History of French Guiana

Old penal colony
Old penal colony

Some people believe the original inhabitants of French Guiana to be the Amerindians who settled in Guiana 10 000 years before Christ, others think the Arawak Indians were the first settlers. What is certain is that in the 9th century the Karibs moved here from the Orinoco Basin.

The first French settlers arrived at the beginning of the 17th century. However, in 1652 they abandoned the colony which was then taken over by the Dutch in 1654. French Guiana has also been a Portuguese and a British colony. In 1817 it again became French and in 1946 French Guiana was made a French Overseas Department.

Its rich history and the presence of so many ethnic groups: Amerindians, Brazilians, Europeans and Haitians, as well as Africans and Chinese, means that French Guiana is a mosaic of ethnic groups, races and nationalities, a place where many different cultures mix and meet.

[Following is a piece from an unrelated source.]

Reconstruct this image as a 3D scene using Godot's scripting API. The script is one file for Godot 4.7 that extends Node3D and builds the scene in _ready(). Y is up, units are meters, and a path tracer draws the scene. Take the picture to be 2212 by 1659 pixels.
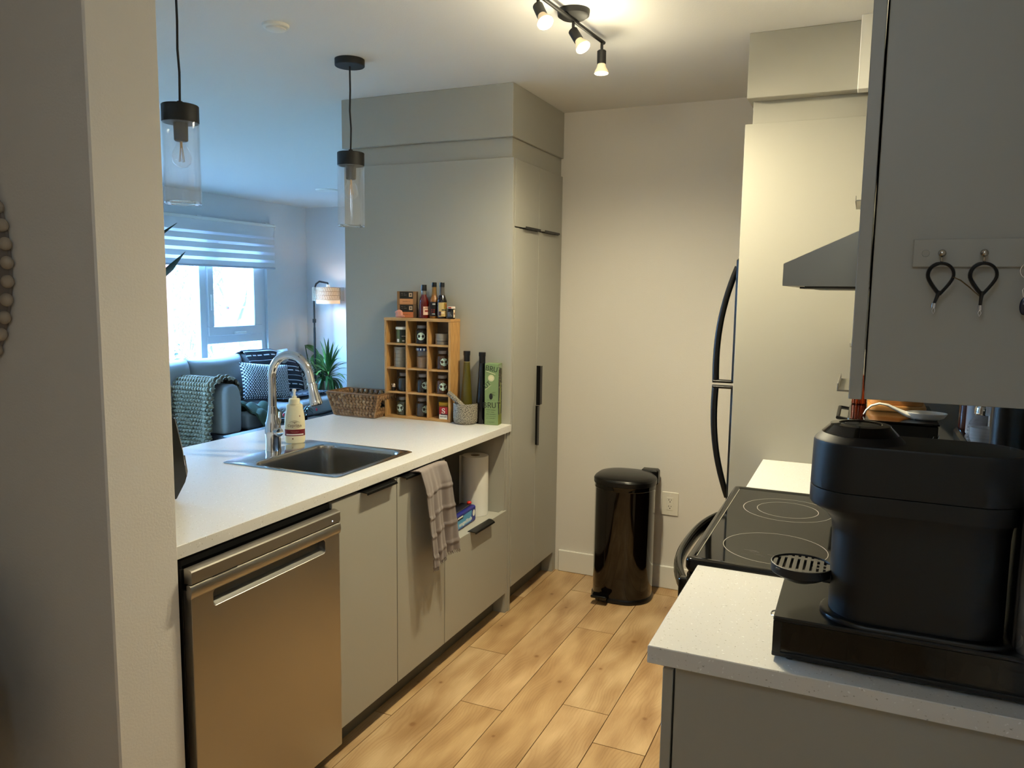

Apart from its fame as the site of one of the world’s major spaceports, French Guiana has another claim to fame. It is here that the French decided to set up a penal colony in 1852. French convicts and deportees were imprisoned in Saint Laurant de Maroni and on the islands of Royal and St Joseph, while political prisoners were kept on Devil’s Island, made famous by the book Papillon, written by one its last inmates, Henri Charrière.

The doors of the infamous penal colony clanged shut for the last time in 1947. The islands are now one of French Guiana’s main tourist attractions and home to some of the region’s interesting and varied wildlife.